# START OF SUPPLIED DATA

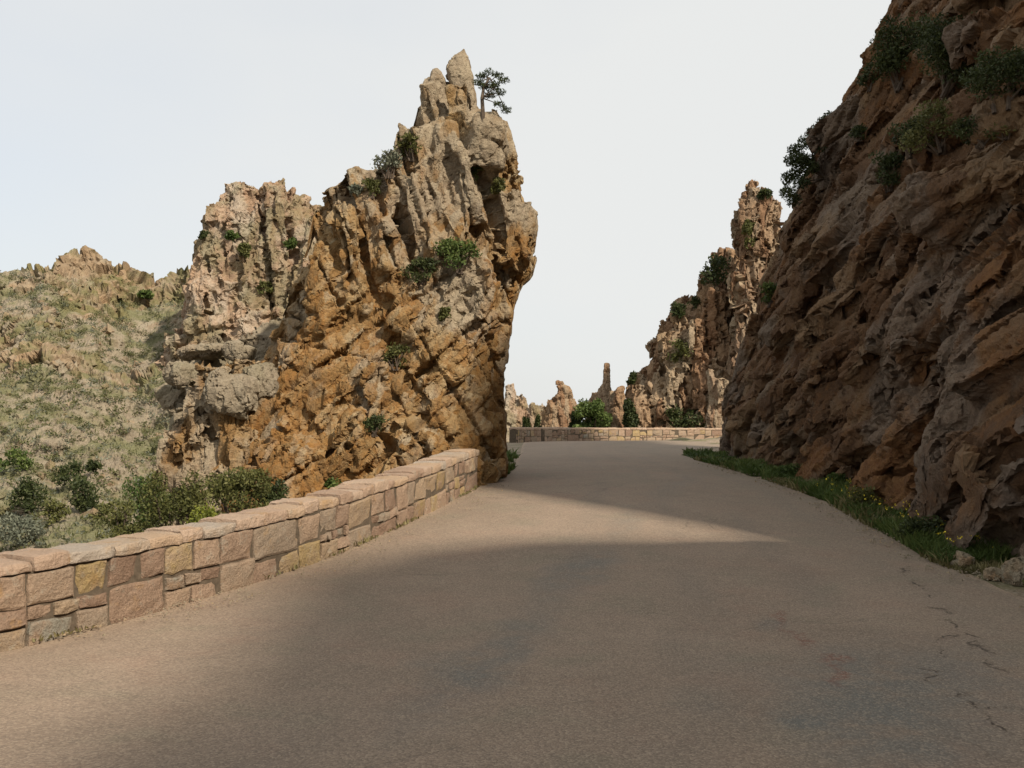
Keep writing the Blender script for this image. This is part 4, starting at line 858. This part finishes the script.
tag(mesh('mountain_heath', V, Q, M['leaf_grey'], attrs={'rnd': sh}), 'grey-green heath tufts between the rocks of the mountainside', 'heath', kind='stuff')

# on the roadside cliff
for k, (px, py, w, h, mat, lab) in enumerate([(898, 84, 74, 66, 'leaf_dark', 'big dark shrub near the top left of the roadside cliff'), (946, 84, 96, 84, 'leaf_dark', 'biggest dark shrub near the top of the roadside cliff, in the middle of the row'),
        (1002, 100, 90, 60, 'leaf_dark', 'dark shrub at the top right corner of the roadside cliff'), (938, 150, 70, 46, 'leaf_olive', 'olive shrub on the roadside cliff below the big dark ones'),
        (905, 152, 46, 36, 'leaf_dark', 'dark shrub on the roadside cliff left of the olive one'), (888, 190, 40, 36, 'leaf_dark', 'small dark shrub lowest of the upper band on the roadside cliff'),
        (978, 146, 50, 32, 'leaf_dark', 'low dark shrub on the roadside cliff right of the olive one'), (854, 140, 22, 16, 'leaf_dark', 'tiny dark shrub near the left rim of the roadside cliff'),
        (765, 304, 26, 24, 'leaf_green', 'bright green tuft at the left rim of the roadside cliff near the rock tower'), (866, 88, 24, 26, 'leaf_dark', 'dark tuft on the left skyline of the roadside cliff'),
        (1006, 140, 30, 24, 'leaf_olive', 'olive tuft at the right edge of the view high on the roadside cliff')]):
    px_shrub(cliffV, px, py, w, h, mat, lab, 120+k)
b = on(cliffV, 818, 178, 8); dd = b[1]; root = empty('cliff_tree', tuple(b), 'dark tree leaning from the left skyline of the roadside cliff', 'tree')
ends = [(806, 160), (798, 172), (793, 160), (789, 178), (788, 192), (796, 150), (806, 142), (814, 132), (824, 124), (830, 118), (818, 146), (822, 136), (802, 182), (794, 200), (810, 168), (828, 130), (800, 160)]
cs = [at(x_, y_, dd+.35*math.sin(3*i)) for i, (x_, y_) in enumerate(ends)]
f1 = at(812, 160, dd); seg = [(b+np.array([.15, 0, -.2]), f1, .07, .05)]+[(f1 if i % 2 else b, c, .025, .008) for i, c in enumerate(cs)]
sv, sq = sticks(seg); child(mesh('trunk', sv, sq, M['bark']), root)
V, Q, sh = leaves(cs, [(.22, .25, .17)]*len(cs), 5200, .10, 43, aspect=.3); child(mesh('crown', V, Q, M['leaf_dark'], attrs={'rnd': sh}), root)

# beyond the bend
for k, (VV_, px, py, w, h, mat, lab) in enumerate([(farV, 716, 282, 34, 34, 'leaf_dark', 'dark shrub in the notch left of the rock tower'), (farV, 692, 310, 22, 16, 'leaf_dark', 'dark shrub on the stepped skyline of the columned cliff, upper one'),
        (farV, 676, 318, 18, 16, 'leaf_dark', 'dark shrub on the stepped skyline of the columned cliff, lower one'), (farV, 678, 362, 28, 26, 'leaf_olive', 'olive shrub in the middle of the columned cliff face'),
        (farV, 684, 428, 44, 30, 'leaf_dark', 'dark bush at the foot of the columned cliff behind the sunlit wall'), (farV, 628, 384, 10, 14, 'leaf_dark', 'small dark shrub on the left edge of the columned cliff'),
        (towV, 762, 198, 16, 12, 'leaf_dark', 'dark tuft on the top of the rock tower'), (towV, 752, 250, 14, 30, 'leaf_olive', 'olive growth in the cleft of the rock tower')]):
    px_shrub(VV_, px, py, w, h, mat, lab, 140+k, stems=False)
def small_tree(px, ytop, wpx, d, mat, label, seed):
    g = np.random.default_rng(seed); zt = EYE+(HY-ytop)*d/F; x = (px-CX)*d/F; zb = -.6; h = zt-zb; w = wpx*d/F; root = empty('round_tree', (x, d, zb), label, 'tree')
    cs = [np.array([x+g.normal(0, .22*w), d+g.normal(0, .2*w), zb+h*(.45+.48*g.random())]) for _ in range(16)]
    for c in cs: c[0] = x+(c[0]-x)*(1.15-.7*max((c[2]-zb)/h-.6, 0)/.4)
    sv, sq = sticks([((x, d, zb), (x, d, zb+h*.5), .12, .08)]+[((x, d, zb+h*.4), c, .05, .02) for c in cs]); child(mesh('trunk', sv, sq, M['bark']), root)
    V, Q, sh = leaves(cs, [(w*.17, w*.17, h*.13)]*16, 4200, .0034*d, seed); child(mesh('crown', V, Q, M[mat], attrs={'rnd': sh}), root)
small_tree(593, 400, 40, 79, 'leaf_green', 'round green tree behind the far wall below the rock finger', 151)
small_tree(631, 398, 18, 78, 'leaf_dark', 'narrow dark tree between the rock stub and the columned cliff', 152)
small_tree(580, 408, 18, 80, 'leaf_dark', 'small dark tree between the pointed golden rock and the round green tree', 153)
for k, (px, yt, w) in enumerate([(526, 416, 8), (537, 416, 8)]): small_tree(px, yt, w, 100, 'leaf_dark', ('tiny dark tree on the low far ridge, nearer the horn', 'tiny dark tree on the low far ridge, nearer the pointed golden rock')[k], 160+k)

# grass and weeds of the verges
def grass(points, h, mat, name, label, seed, width=.012, kind='stuff', bend=.45):
    g = np.random.default_rng(seed); n = len(points); p = np.array(points); L = h*g.uniform(.4, 1.25, n); a = g.uniform(0, 6.28, n); side = np.stack([np.cos(a), np.sin(a), 0*a], 1)*width*np.clip(p[:, 1:2]/12, .8, 2.5)
    lean = np.stack([g.normal(0, bend, n), g.normal(0, bend, n), np.ones(n)], 1); tip = p+lean*L[:, None]; mid = p+(lean*np.array([.35, .35, .6]))*L[:, None]
    V = np.stack([p-side, p+side, mid+side*.8, mid-side*.8, mid-side*.8, mid+side*.8, tip+side*.1, tip-side*.1], 1).reshape(-1, 3); i = np.arange(n)[:, None]*8
    Q = np.concatenate([i+np.array([0, 1, 2, 3]), i+np.array([4, 5, 6, 7])]); patch_ = np.clip(.5+.5*fbm(p*1.3, 3, seed), 0, 1); sh = np.clip(patch_*.6+g.random(n)*.4, 0, 1)
    V.reshape(n, 8, 3)[:, :, 2] = p[:, 2:3]+(V.reshape(n, 8, 3)[:, :, 2]-p[:, 2:3])*(.45+1.15*patch_**1.5)[:, None]
    return tag(mesh(name, V, Q, mat, attrs={'rnd': np.repeat(sh, 8)}), label, 'grass', kind=kind)
g = np.random.default_rng(11)
def strip(n, y0, y1, edge, w0, w1, thr, sd, pw=1.4):
    y = y0+(y1-y0)*g.random(n)**pw; x = edge(y)+w0+(w1-w0)*g.random(n); p = np.stack([x, y, 0*y], 1); m = fbm(p*np.array([1.2, .8, 1]), 3, sd) > thr; p = p[m]; p[:, 2] = hroad(p[:, 1])-.02; return p
re = lambda y: np.interp(y, Redge[:12, 1], Redge[:12, 0]); le = lambda y: np.interp(y, Ledge[:16, 1], Ledge[:16, 0])
grass(strip(26000, 11.2, 29, re, -.03, .75, -.5, 3), .17, M['grass'], 'verge_grass', 'green grass and weeds along the foot of the roadside cliff', 12)
grass(strip(7000, 10.8, 26, re, -.08, .7, .08, 23), .15, M['dry_grass'], 'dry_grass', 'dry straw-coloured grass mixed into the green verge under the roadside cliff', 24)
grass(strip(1800, 9.3, 12, re, .15, .8, .05, 4), .09, M['dry_grass'], 'dry_grass', 'dry grass tufts on the gravel at the near foot of the roadside cliff', 13)
grass(strip(5000, 17.6, 30, le, -.9, .12, -.1, 6), .12, M['grass'], 'verge_grass', 'grass tufts at the right foot of the pinnacle beside the road', 14)
wl = resample(wall_line, 600); pts = wl[g.integers(0, 600, 900)]; pts = np.stack([pts[:, 0]+g.uniform(.02, .08, 900), pts[:, 1], hroad(pts[:, 1])+.01], 1); pts = pts[fbm(pts*1.5, 3, 8) > .12]
grass(pts, .05, M['dry_grass'], 'wall_foot_grass', 'thin dry grass along the foot of the roadside wall', 15)
yw = g.uniform(11.3, 17, 120); pf = np.stack([re(yw)+g.uniform(.1, .7, 120), yw, hroad(yw)+g.uniform(.10, .34, 120)], 1)
V, Q, _ = leaves(pf, np.full(120, .03), 420, .022, 17, aspect=.9); tag(mesh('wild_flowers', V, Q, M['petal']), 'small yellow wild flowers in the grass at the foot of the roadside cliff', 'flowers', kind='stuff')
# weeds with more body in the verge
for k, (px, py, w, h, mat, lab) in enumerate([(862, 512, .55, .42, 'leaf_olive', 'leafy weed with yellow flowers in the middle of the cliff-foot verge'), (905, 545, .6, .38, 'leaf_dark', 'dark leafy weed at the near end of the cliff-foot verge'), (836, 492, .5, .36, 'leaf_green', 'green leafy weed in the verge under the middle of the cliff'),
        (790, 478, .6, .32, 'leaf_green', 'low green weed in the verge toward the far end of the cliff'), (1003, 592, .28, .16, 'leaf_olive', 'small olive weed at the right edge of the view by the fallen rock')]):
    q = onroad(px, py); shrub((max(q[0], re(q[1])+.15), q[1], hroad(q[1])-.03), w, h, M[mat], lab, 170+k, cat='weed', name='weed', leaf=.035)
# grit along both edges of the asphalt
def grit(pts, r, label, seed):
    g = np.random.default_rng(seed); n = len(pts); base = np.array([[1, 0, 0], [-.5, .87, 0], [-.5, -.87, 0], [0, 0, .9]]); a = g.uniform(0, 6.28, n); ca, sa = np.cos(a), np.sin(a)
    B = base[None]*(r*g.uniform(.4, 1.5, (n, 1))**1.5)[:, :, None]*g.uniform(.6, 1.3, (n, 4, 1)); X = B[..., 0]*ca[:, None]-B[..., 1]*sa[:, None]; Y = B[..., 0]*sa[:, None]+B[..., 1]*ca[:, None]
    V = (np.stack([X, Y, B[..., 2]], -1)+np.array(pts)[:, None]).reshape(-1, 3); i = np.arange(n)[:, None]*4; T = np.concatenate([i+np.array([0, 1, 3]), i+np.array([1, 2, 3]), i+np.array([2, 0, 3])]); k = np.repeat(g.random(n), 4)
    tag(mesh('gravel', V, T, M['outcrop'], attrs={'blk': k, 'blk2': k, 'gold': k*.6, 'gre': 1-k}), label, 'gravel', kind='stuff')
def edgepts(n, y0, y1, edge, lo, hi, sd):
    g = np.random.default_rng(sd); y = y0+(y1-y0)*g.random(n)**1.5; x = edge(y)+lo+(hi-lo)*g.random(n)**1.4; p = np.stack([x, y, hroad(y)+.018], 1); return p[fbm(p*1.7, 3, sd) > -.15]
grit(edgepts(2600, 8.5, 24, re, .45, -.45, 31), .016, 'loose gravel along the right edge of the road below the cliff', 32)
grit(edgepts(1500, 7.2, 19, lambda y: np.interp(y, wall_line[:, 1], wall_line[:, 0]), .05, .6, 33), .010, 'fine grit along the foot of the roadside wall', 34)
# fallen rocks at the foot of the cliff
for k, (px, py, r, lab) in enumerate([(1012, 582, (.20, .17, .15), 'largest fallen rock at the near foot of the roadside cliff'), (985, 578, (.09, .10, .06), 'small fallen stone beside the largest fallen rock'), (952, 566, (.14, .11, .09), 'fallen stone at the cliff foot just past the end of the grass'),
        (968, 556, (.12, .12, .12), 'upright fallen stone against the cliff near the dark hollow'), (930, 560, (.07, .06, .04), 'flat little stone at the road edge by the end of the grass'), (1030, 600, (.12, .1, .08), 'fallen stone cut by the right edge of the view')]):
    q = onroad(px, py); sb = blob_shell((q[0]+.12, q[1], hroad(q[1])+r[2]*.6), r, [dict(size=(.12, .12, .14), long=vert, amp=.015, tilt=.05, rnd_=.01, w=.15, crack=0, warp=.03, seed=180+k)], 26, k*.9, 3.0, .2*math.sin(k))
    o, _ = rock('fallen_rock', [sb], .014, fine(.06), M['outcrop'], gre=.3, gold=.35); tag(o, lab, 'rock', 'fallen rocks along the cliff foot')

# ------------------------------------------------------------------ world, sun, camera
w = bpy.data.worlds.new('World'); bpy.context.scene.world = w; w.use_nodes = True; t = w.node_tree; t.nodes.clear()
o = t.nodes.new('ShaderNodeOutputWorld'); bg = t.nodes.new('ShaderNodeBackground'); sky = t.nodes.new('ShaderNodeTexSky')
sky.sky_type = 'NISHITA'; sky.sun_disc = False; sky.sun_elevation = EL; sky.sun_rotation = math.pi-AZ; sky.dust_density = 3; sky.air_density = 1.0
co = t.nodes.new('ShaderNodeTexCoord'); mp = t.nodes.new('ShaderNodeMapping'); mp.inputs['Scale'].default_value = (1, 1, 2.5)
ns = t.nodes.new('ShaderNodeTexNoise'); ns.inputs['Scale'].default_value = 1.3; ns.inputs['Detail'].default_value = 5
mr = t.nodes.new('ShaderNodeMapRange'); mr.inputs[1].default_value = .3; mr.inputs[2].default_value = .7; mr.inputs[3].default_value = .74; mr.inputs[4].default_value = .97
mx = t.nodes.new('ShaderNodeMix'); mx.data_type = 'RGBA'; mx.inputs[7].default_value = (4.30, 4.34, 4.27, 1)
t.links.new(co.outputs['Generated'], mp.inputs[0]); t.links.new(mp.outputs[0], ns.inputs['Vector']); sx = t.nodes.new('ShaderNodeSeparateXYZ'); t.links.new(co.outputs['Generated'], sx.inputs[0])
m1 = t.nodes.new('ShaderNodeMath'); m1.operation = 'MULTIPLY_ADD'; m1.inputs[1].default_value = .35; t.links.new(sx.outputs[0], m1.inputs[0]); t.links.new(ns.outputs['Fac'], m1.inputs[2])
m2 = t.nodes.new('ShaderNodeMath'); m2.operation = 'MULTIPLY_ADD'; m2.inputs[1].default_value = .35; t.links.new(sx.outputs[2], m2.inputs[0]); t.links.new(m1.outputs[0], m2.inputs[2]); t.links.new(m2.outputs[0], mr.inputs[0])
t.links.new(mr.outputs[0], mx.inputs[0]); t.links.new(sky.outputs[0], mx.inputs[6]); t.links.new(mx.outputs[2], bg.inputs[0]); bg.inputs[1].default_value = .1
t.links.new(bg.outputs[0], o.inputs[0])
sl = bpy.data.lights.new('sun', 'SUN'); sl.energy = 3.0; sl.angle = math.radians(1.5); sl.color = (1, .90, .76)
so = bpy.data.objects.new('sun', sl); C.objects.link(so)
from mathutils import Vector
so.rotation_euler = Vector((SH[0]*math.cos(EL), SH[1]*math.cos(EL), math.sin(EL))).to_track_quat('Z', 'Y').to_euler()
cam = bpy.data.cameras.new('camera'); cam.sensor_width = 36; cam.lens = 36*F/1024; cam.shift_y = (HY-384)/1024; cam.clip_end = 9000
co_ = bpy.data.objects.new('camera', cam); C.objects.link(co_); co_.location = (0, 0, EYE); co_.rotation_euler = (math.pi/2, 0, 0)
sc = bpy.context.scene; sc.camera = co_
sc.view_settings.view_transform = 'Standard'; sc.view_settings.look = 'None'; sc.view_settings.exposure = .95; sc.view_settings.gamma = 1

# END OF SUPPLIED DATA

AIM — Reproduce the data above word for word from its first line through the line that holds "mountainside', 'heath', kind='stuff')", both ends included; skip pictures.

FULL SOLUTION —
Keep writing the Blender script for this image. This is part 4, starting at line 858. This part finishes the script.
tag(mesh('mountain_heath', V, Q, M['leaf_grey'], attrs={'rnd': sh}), 'grey-green heath tufts between the rocks of the mountainside', 'heath', kind='stuff')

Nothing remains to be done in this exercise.